23. This is why the Christian's relationship to philosophy requires thorough-going discernment. In the New Testament, especially in the Letters of Saint Paul, one thing emerges with great clarity: the opposition between “the wisdom of this world” and the wisdom of God revealed in Jesus Christ. The depth of revealed wisdom disrupts the cycle of our habitual patterns of thought, which are in no way able to express that wisdom in its fullness.

John Paul II knows it is the Cross which brings one back to the basic questions of philosophical thinking, to the metaphysics of all teaching which is good, beautiful and true in the Church.

The wisdom of the Cross, therefore, breaks free of all cultural limitations which seek to contain it and insists upon an openness to the universality of the truth which it bears. What a challenge this is to our reason, and how great the gain for reason if it yields to this wisdom!

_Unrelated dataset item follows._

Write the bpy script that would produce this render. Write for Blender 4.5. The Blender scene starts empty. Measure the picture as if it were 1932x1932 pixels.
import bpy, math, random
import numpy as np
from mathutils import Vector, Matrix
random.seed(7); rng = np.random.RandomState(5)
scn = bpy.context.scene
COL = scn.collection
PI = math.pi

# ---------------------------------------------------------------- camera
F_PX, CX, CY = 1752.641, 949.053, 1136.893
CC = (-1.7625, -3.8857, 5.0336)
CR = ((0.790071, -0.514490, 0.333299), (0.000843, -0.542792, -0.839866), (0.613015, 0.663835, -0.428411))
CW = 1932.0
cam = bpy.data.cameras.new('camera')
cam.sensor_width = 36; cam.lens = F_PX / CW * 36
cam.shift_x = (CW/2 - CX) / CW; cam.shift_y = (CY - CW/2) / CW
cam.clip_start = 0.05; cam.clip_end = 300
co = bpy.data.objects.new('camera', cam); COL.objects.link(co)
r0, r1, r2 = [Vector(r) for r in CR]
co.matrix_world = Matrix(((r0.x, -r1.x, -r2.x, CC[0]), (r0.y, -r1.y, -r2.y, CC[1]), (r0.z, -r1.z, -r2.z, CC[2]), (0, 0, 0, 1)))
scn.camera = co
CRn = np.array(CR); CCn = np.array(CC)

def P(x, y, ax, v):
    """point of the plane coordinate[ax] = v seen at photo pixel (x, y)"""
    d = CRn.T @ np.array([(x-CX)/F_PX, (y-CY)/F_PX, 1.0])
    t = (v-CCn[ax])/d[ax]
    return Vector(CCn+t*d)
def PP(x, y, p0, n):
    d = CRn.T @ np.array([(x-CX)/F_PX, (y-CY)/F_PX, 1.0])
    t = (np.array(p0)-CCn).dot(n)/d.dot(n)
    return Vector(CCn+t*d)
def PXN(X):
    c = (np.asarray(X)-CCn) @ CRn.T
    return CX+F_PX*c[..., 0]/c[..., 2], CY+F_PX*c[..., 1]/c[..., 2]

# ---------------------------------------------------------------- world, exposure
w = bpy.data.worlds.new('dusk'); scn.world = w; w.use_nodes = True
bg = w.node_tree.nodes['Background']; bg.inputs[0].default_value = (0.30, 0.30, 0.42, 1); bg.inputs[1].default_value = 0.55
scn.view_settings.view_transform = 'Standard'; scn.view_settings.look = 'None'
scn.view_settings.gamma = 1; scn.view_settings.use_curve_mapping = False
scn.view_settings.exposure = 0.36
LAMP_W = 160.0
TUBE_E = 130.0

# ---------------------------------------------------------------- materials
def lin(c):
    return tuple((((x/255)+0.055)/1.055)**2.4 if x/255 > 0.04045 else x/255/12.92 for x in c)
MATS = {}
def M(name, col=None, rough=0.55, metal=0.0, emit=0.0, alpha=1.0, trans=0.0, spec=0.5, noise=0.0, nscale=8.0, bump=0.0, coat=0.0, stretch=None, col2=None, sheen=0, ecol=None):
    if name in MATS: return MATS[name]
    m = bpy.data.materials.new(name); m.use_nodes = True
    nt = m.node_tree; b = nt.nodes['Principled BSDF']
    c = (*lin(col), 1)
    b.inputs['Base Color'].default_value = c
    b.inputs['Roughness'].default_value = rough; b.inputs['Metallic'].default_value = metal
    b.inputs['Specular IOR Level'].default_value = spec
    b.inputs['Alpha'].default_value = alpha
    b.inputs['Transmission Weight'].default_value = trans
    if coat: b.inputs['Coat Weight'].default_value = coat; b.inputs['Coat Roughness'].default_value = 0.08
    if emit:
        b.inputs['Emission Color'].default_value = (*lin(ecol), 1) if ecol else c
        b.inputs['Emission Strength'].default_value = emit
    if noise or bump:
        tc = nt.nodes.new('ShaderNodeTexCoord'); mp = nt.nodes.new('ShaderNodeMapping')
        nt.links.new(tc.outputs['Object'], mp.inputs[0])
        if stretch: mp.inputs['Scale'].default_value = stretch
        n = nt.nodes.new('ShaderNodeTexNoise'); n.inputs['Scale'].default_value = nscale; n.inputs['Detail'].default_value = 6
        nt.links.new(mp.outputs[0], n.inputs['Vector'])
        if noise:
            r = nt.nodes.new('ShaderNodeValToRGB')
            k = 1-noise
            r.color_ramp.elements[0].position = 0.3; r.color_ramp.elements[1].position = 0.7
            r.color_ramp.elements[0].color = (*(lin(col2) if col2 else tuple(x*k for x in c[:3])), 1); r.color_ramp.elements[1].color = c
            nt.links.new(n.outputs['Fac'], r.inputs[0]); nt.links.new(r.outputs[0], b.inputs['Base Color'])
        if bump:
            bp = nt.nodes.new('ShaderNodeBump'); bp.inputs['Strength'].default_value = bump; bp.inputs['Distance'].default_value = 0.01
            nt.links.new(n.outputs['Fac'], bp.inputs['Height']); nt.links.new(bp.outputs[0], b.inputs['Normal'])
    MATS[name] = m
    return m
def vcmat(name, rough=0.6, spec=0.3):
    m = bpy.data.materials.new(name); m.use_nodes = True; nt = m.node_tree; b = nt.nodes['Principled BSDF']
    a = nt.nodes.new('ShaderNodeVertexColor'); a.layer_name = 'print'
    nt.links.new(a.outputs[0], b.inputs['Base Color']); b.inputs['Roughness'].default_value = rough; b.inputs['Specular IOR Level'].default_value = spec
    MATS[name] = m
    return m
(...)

Of itself, philosophy is able to recognize the human being's ceaselessly self-transcendent orientation towards the truth; and, with the assistance of faith, it is capable of accepting the “foolishness” of the Cross as the authentic critique of those who delude themselves that they possess the truth, when in fact they run it aground on the shoals of a system of their own devising. The preaching of Christ crucified and risen is the reef upon which the link between faith and philosophy can break up, but it is also the reef beyond which the two can set forth upon the boundless ocean of truth. Here we see not only the border between reason and faith, but also the space where the two may meet.

So one reason why so many refuse to think is that they refuse to do the hard thing-follow the Cross. 

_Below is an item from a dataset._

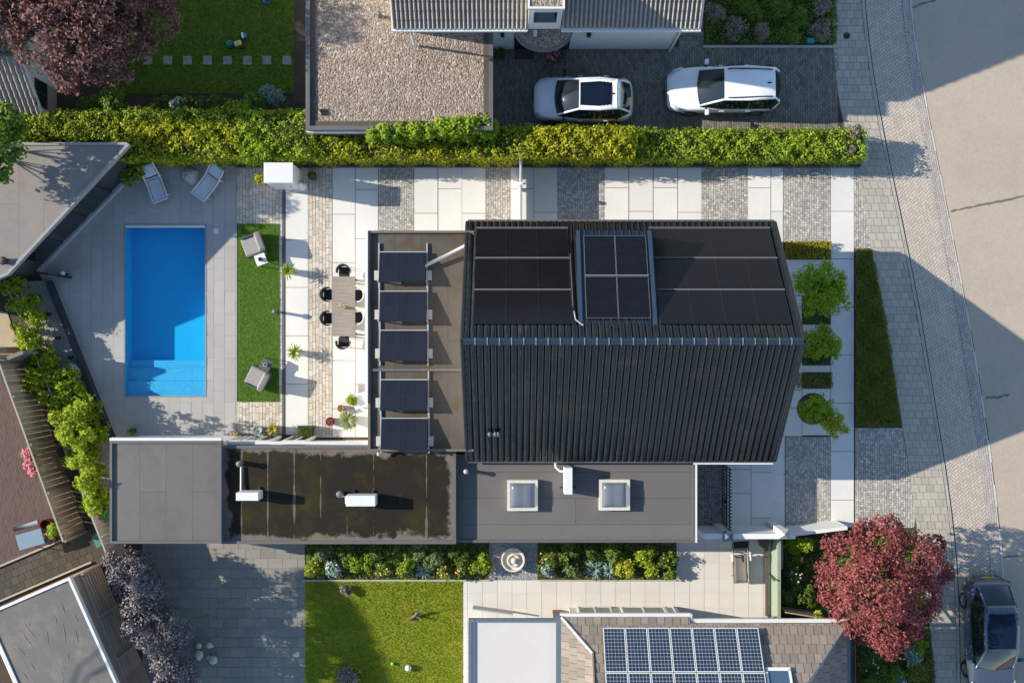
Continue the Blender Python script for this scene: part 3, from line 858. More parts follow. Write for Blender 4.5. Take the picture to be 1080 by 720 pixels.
# white-edged annex with the solar collectors
pa = rect_px(388.5, 243.5, 500, 475.5, 3.05)
ba = flat_building('flat_roof_annex', 'brown felt flat roof annex carrying five tilted blue solar collectors', 'annex', pa, 3.05, m_white, m_felt_b, M('annex_trim', (0.15, 0.125, 0.105), .6, .15, 3), 0.12, 0.09)
xa = min(p[0] for p in pa); ya0 = min(p[1] for p in pa); ya1 = max(p[1] for p in pa)
mb = MB(); mb.box((xa - 0.05, (ya0 + ya1) / 2 + 0.9, 3.07), (0.11, ya1 - ya0 - 1.8, 0.30)); mb.build('fascia', m_wpaint, ba)
mb = MB(); p, q = G(391, 390, 3.05), G(492, 390, 3.05); mb.box(((p[0] + q[0]) / 2, p[1], 3.09), (q[0] - p[0], 0.09, 0.09)); mb.build('roof_upstand', m_zinc, ba)
mb = MB(); mb.tube([(*G(491.5, 430, 3.05), 3.12), (*G(492, 450, 3.05), 3.12)], 0.05); mb.build('outlet_pipe', m_wpaint, ba)

# ================================================================== main house
HX0, HX1, HY, HE, HR = -1.67, 9.91, 4.48, 2.72, 6.45
PIT = math.atan2(HR - HE, HY)
CP, SP = math.cos(PIT), math.sin(PIT)
m_blackt = M('glazed_black_tile', (0.0065, 0.0065, 0.007), 0.2, 0.3, 1.5, 12, 0.6, 0.08, 40, spec=0.5, col2=(0.022, 0.017, 0.012), c2scale=0.8, thr=(0.5, 0.75))
m_zincl = M('bright_clip', (0.22, 0.24, 0.26), 0.35, 0.1)
m_ridge = M('ridge_tile_sky_tint', (0.022, 0.032, 0.05), 0.22, 0.15, 3, spec=0.6)  # blue of the reflected sky is painted into the ridge colour
house = thing('tiled_house', 'large house with a steep glossy black tiled roof covered in solar panels', 'house', ((HX0 + HX1) / 2, 0, 0))
mb = MB()
wx0, wx1, wy = HX0 + 0.12, HX1 - 0.12, HY - 0.25
pr_ = [(-wy, -0.05), (wy, -0.05), (wy, HE + 0.05), (0, HR - 0.16), (-wy, HE + 0.05)]
mb.add([(wx0, y, z) for y, z in pr_] + [(wx1, y, z) for y, z in pr_], [tuple(range(5))[::-1], tuple(range(5, 10))] + [(i, (i + 1) % 5, 5 + (i + 1) % 5, 5 + i) for i in range(5)])
mb.build('wall', m_white, house)

def tile_plane(org, U, V, N, width, length, rib, row, amp, per=6, lift=0.034, ex=0.8):
    """interlocking pantiles: rolls along the slope, overlapping courses"""
    mb = MB(); nu = int(round(width / rib)) * per; nr = int(round(length / row))
    rows = []; jr = random.Random(11)
    for j in range(nr):
        jit = [jr.uniform(-.006, .006) for _ in range(nu // per + 2)]
        for e in (0.0, 1.0):
            v = min(length, (j + e) * row); l = lift * (1 - e)
            rows.append([tuple(org + U * (width * i / nu) + V * v + N * (l + jit[(i + per // 2) // per] + amp * (abs(math.sin(math.pi * i / per)) ** ex))) for i in range(nu + 1)])
    return mb.grid(rows)
X, Yv, Zv = Vector((1, 0, 0)), Vector((0, 1, 0)), Vector((0, 0, 1))
SL = HY / CP
VN, NN = Vector((0, -CP, SP)), Vector((0, SP, CP))
VS, NS = Vector((0, CP, SP)), Vector((0, -SP, CP))
W = HX1 - HX0
mb = tile_plane(Vector((HX0, HY, HE)), X, VN, NN, W, SL, 0.232, 0.345, 0.06, 8, ex=0.5); mb.build('roof', m_blackt, house, smooth=False)
mb = tile_plane(Vector((HX0, -HY, HE)), X, VS, NS, W, SL, 0.232, 0.345, 0.06, 8, ex=0.5); mb.build('roof', m_blackt, house, smooth=False)
mb = MB(); n = int(W / 0.4)
for i in range(n):
    x = HX0 + (i + 0.5) * W / n
    mb.add(*(lambda: ([(x - W / n / 2 + a * W / n, math.sin(t) * 0.13, HR - 0.02 + math.cos(t) * (0.115 if a else 0.10)) for a in (0, 1) for t in np.linspace(-1.7, 1.7, 9)], [(k, k + 1, 10 + k, 9 + k) for k in range(8)]))())
mb.build('ridge', m_ridge, house, smooth=True)
mb = MB()
for i in range(1, n):
    x = HX0 + i * W / n
    mb.add([(x + a, math.sin(t) * .142, HR - .02 + math.cos(t) * .127) for a in (-.016, .016) for t in np.linspace(-1.2, 1.2, 9)], [(k, k + 1, 10 + k, 9 + k) for k in range(8)])
mb.build('ridge_clips', m_zincl, house)
for x in (HX0 - 0.02, HX1 + 0.02):
    for V, N, y in ((VN, NN, HY), (VS, NS, -HY)):
        o = Vector((x, y, HE)); mb = MB()
        mb.tube([tuple(o + N * 0.03), tuple(o + V * SL + N * 0.03)], 0.075, 6)
        mb.build('verge', m_black, house)
for y, nm in ((HY + 0.07, m_zinc), (-HY - 0.06, m_zinc)):
    mb = MB(); mb.tube([(HX0, y, HE - 0.01), (HX1, y, HE - 0.01)], 0.055, 8); mb.build('gutter', nm, house)
mb = MB(); xg = G(733, 0, 2.7)[0]; mb.box(((xg + HX1) / 2 - .05, -HY - 0.13, HE - 0.02), (HX1 - xg, 0.05, 0.12)); mb.build('fascia', m_wpaint, house)

# shed dormer on the north slope
DX0, DX1, DYF, DYB, DZF, DZB = 2.30, 5.06, 3.98, 0.52, 4.50, 6.02
dm = MB()
zr = lambda y: HE + (HY - abs(y)) * (HR - HE) / HY
dm.add([(x, y, z) for x in (DX0 + .06, DX1 - .06) for y, z in ((DYF - .05, zr(DYF)), (DYF - .05, DZF - .06), (DYB, DZB - .06))], [(0, 1, 2), (5, 4, 3), (0, 3, 4, 1), (1, 4, 5, 2), (2, 5, 3, 0)])
dorm = dm.build('dormer', M('dormer_cladding', (0.03, 0.03, 0.032), 0.5, 0.15), house)
DV = Vector((0, DYB - DYF, DZB - DZF)); DL = DV.length; DV.normalize(); DN = Vector((0, -DV.z, DV.y)); DN = DN if DN.z > 0 else -DN
DN = Vector((0, DV.z, -DV.y)) if DV.y < 0 else DN
mb = MB()
def slab_on(mb, org, U, V, N, u0, u1, v0, v1, t0, t1):
    vs = [tuple(org + U * u + V * v + N * t) for t in (t0, t1) for u, v in ((u0, v0), (u1, v0), (u1, v1), (u0, v1))]
    return mb.add(vs, [(3, 2, 1, 0), (4, 5, 6, 7), (0, 1, 5, 4), (1, 2, 6, 5), (2, 3, 7, 6), (3, 0, 4, 7)])
DO = Vector((DX0, DYF, DZF))
slab_on(mb, DO, X, DV, DN, 0, DX1 - DX0, 0, DL, -0.06, 0.0)
mb.build('dormer_roof', M('dormer_sheet', (0.012, 0.02, 0.034), 0.3, 0.1, 3, spec=0.4), dorm)
mb = MB()
for u in (0.05, DX1 - DX0 - 0.14): slab_on(mb, DO, X, DV, DN, u - 0.05, u + 0.09, 0, DL, 0.0, 0.05)
for k in range(9): slab_on(mb, DO, X, DV, DN, 0.3 + k * 0.27, 0.325 + k * 0.27, 0.0, DL, 0.0, 0.03)
mb.build('standing_seam', M('dormer_seam', (0.03, 0.05, 0.08), 0.3, 0.1, spec=0.5), dorm)
mb = MB(); mb.box((DX0 - 0.22, 2.2, zr(2.2) + 0.09), (0.13, 2.6, 0.05), tilt=('X', -PIT)); mb.build('flashing', m_zinc, house)
mb = MB(); mb.tube([(DX0 - .14, 1.05, zr(1.05) + .15), (DX0 - .10, .75, zr(.75) + .13), (DX0 + .15, .55, zr(.55) + .16)], 0.03); mb.build('vent_hose', m_zincl, house, smooth=True)

# solar panels: each panel is a thing (frame + cell sheet + clamps)
def m_cells(name, c1, line, bw, bh, msize, rough=0.25):
    m, nt, b = newmat(name); co = coords(nt)
    br = nt.nodes.new('ShaderNodeTexBrick'); nt.links.new(co, br.inputs['Vector']); br.offset = 0
    for k, v in (('Scale', 1.0), ('Brick Width', bw), ('Row Height', bh), ('Mortar Size', msize)): br.inputs[k].default_value = v
    br.inputs['Color1'].default_value = (*c1, 1); br.inputs['Color2'].default_value = (*[c * 1.25 for c in c1], 1); br.inputs['Mortar'].default_value = (*line, 1)
    nt.links.new(br.outputs[0], b.inputs['Base Color'])
    b.inputs['Roughness'].default_value = rough; b.inputs['Specular IOR Level'].default_value = 0.15
    return m
m_cellk = m_cells('cells_black', (0.0075, 0.007, 0.009), (0.015, 0.014, 0.017), 0.155, 0.08, 0.004, 0.14)
m_frk = M('frame_black', (0.02, 0.02, 0.022), 0.35, 0.1)

def frame_of(org, U, V, N):
    return Matrix((U.to_4d(), V.to_4d(), N.to_4d())).to_3x3().transposed().to_quaternion()

def panel_proto(w, l, cellmat, framemat, clampmat, border=0.012, t=0.04):
    r = bpy.data.objects.new('solar_panel', None); COL.objects.link(r)
    f = MB(); c = [(-w / 2, -l / 2), (w / 2, -l / 2), (w / 2, l / 2), (-w / 2, l / 2)]
    f.ring(c, border, 0, t); f.build('frame', framemat, r, local=True)
    s = MB(); s.prism(inset(c, border), 0.01, t - 0.004); s.build('cells', cellmat, r, local=True)
    k = MB()
    for x in (-w / 2 + 0.015,):
        for y in (-l / 2 + 0.07, l / 2 - 0.07): k.box((x, y, t + 0.006), (0.05, 0.05, 0.015))
    k.build('clamp', clampmat, r, local=True)
    return r
used = {}
def put_panel(key, mk, org, U, V, N, u, v, lift, parent):
    if key not in used:
        used[key] = mk(); o = used[key]
    else:
        o = copy_tree(used[key])
    o.rotation_mode = 'QUATERNION'; o.rotation_quaternion = frame_of(org, U, V, N)
    o.parent = parent
    o.location = org + U * u + V * v + N * lift - wloc(parent)
    return o
ORD = ['first', 'second', 'third', 'fourth', 'fifth', 'sixth', 'seventh', 'eighth', 'ninth', 'tenth', 'eleventh', 'twelfth', 'thirteenth', 'fourteenth', 'fifteenth', 'sixteenth']
NO = Vector((0, HY, HE))
rown = ['lowest row at the gutter', 'middle row', 'top row by the ridge']
pos3 = ['left', 'centre', 'right']
mk = lambda: panel_proto(1.125, 1.545, m_cellk, m_frk, m_alu)
V0 = (HY - 4.16) / CP
for r in range(3):
    for c in range(3):
        put_panel('k', mk, NO, X, VN, NN, -1.335 + 0.57 + c * 1.14, V0 + 0.785 + r * 1.57, 0.11, house)
    for c in range(4):
        put_panel('k', mk, NO, X, VN, NN, 5.12 + 0.565 + c * 1.13, V0 + 0.785 + r * 1.57, 0.11, house)
mk2 = lambda: panel_proto(1.10, 1.60, m_cells('cells_dormer', (0.008, 0.009, 0.013), (0.014, 0.016, 0.022), 0.18, 0.09, 0.004, 0.15), m_zincl, m_zincl, 0.007)
for r in range(2):
    for c in range(2):
        put_panel('d', mk2, DO, X, DV, DN, 0.26 + 0.56 + c * 1.12, 0.22 + 0.82 + r * 1.65, 0.07, house)
m_rail = M('rail_grey', (0.26, 0.26, 0.26), 0.5, 0.1)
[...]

The acceptance of suffering clears the mind and allows for the grace of God to illuminate the intellect. Running away from the Cross deadens this process.

What we have seen in recent days are examples of those running away from the Cross, and instead, choosing those "cultural limitations" which attempt to put truth into a box.

Here is the truth:  The search for truth, of course, is not always so transparent nor does it always produce such results. The natural limitation of reason and the inconstancy of the heart often obscure and distort a person's search. Truth can also drown in a welter of other concerns. People can even run from the truth as soon as they glimpse it because they are afraid of its demands. Yet, for all that they may evade it, the truth still influences life. Life in fact can never be grounded upon doubt, uncertainty or deceit; such an existence would be threatened constantly by fear and anxiety. One may define the human being, therefore, asthe one who seeks the truth.

St. John Paul II sheds light on the running away from truth by some...

to be continued...and is it not strange that a prominent Jewish commentator used this passage, referring to the knowledge of the Lord in relation to the eclipse on Friday? Interesting.

Isaiah 11:9: “None will harm or destroy another on My entire holy mountain, for the land will be as 

full of the knowledge of the Lord as the sea is filled with water.”